Exporters have said the recently introduced pre-export requirements by the Central Bank of Nigeria is creating unnecessary bottlenecks for exporters and the movement of goods out of the country.

Exporters, who spoke under the aegis of the Network of Practicing Non-oil Exporters of Nigeria (NPNEN), said the electronic Nigeria Export Proceed Form now required by financial institutions from exporters had come with so many challenges.

Ahmed Rabiu, the President, NPNEN, explained that the new policy had several requirements that often led to delays and loss of income on the part of exporters.

He said, “We acknowledge the CBN’s desire to ensure that all exports out of Nigeria are documented in order to ensure that the proceeds of such exports are repatriated.

“However, the reality on the field shows that the process is causing undue delays and consequently, encouraging corruption.
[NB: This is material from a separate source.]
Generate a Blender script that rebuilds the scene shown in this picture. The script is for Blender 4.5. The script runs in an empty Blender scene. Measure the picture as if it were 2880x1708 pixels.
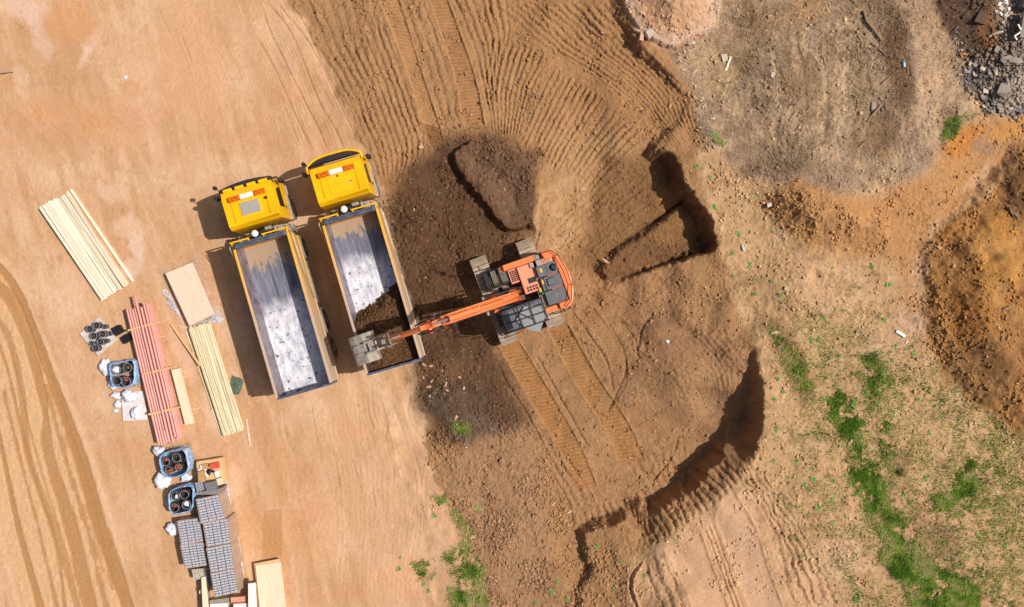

According to them, in the new pre-export requirements, the Central Bank of Nigeria wants an export transaction to be initiated through eNXP processing on the trade monitoring system.

After which exporters are expected to have a pre-shipment inspection agent, the Nigeria Customs Service and other designated government agencies carry out their pre-export inspections.

The exporters said the pre-shipment inspection agent was expected to issue a clean Certificate of Inspection while Customs would issue the Single Good Declaration. All these they said takes time and delay goods from leaving the country on time.

Pointing to a recent report, they said about N868 billion worth of goods bound for export were stuck at the ports due to the new policy.

Speaking further Rabiu said, “For example, for the PIA to issue the CCI, the exporter is required to upload a certificate of origin as one of the supporting documents for the eNXP.

“The PIA is also required to upload the CCI to the TRMS(M) and until this is done, the Customs service will not issue the Single Good Declaration.”

He added, “After issuing the SGD, the customs is further required to upload it into the TRMS before the goods are allowed to be gated into the port and loaded on the vessel by the shipping line.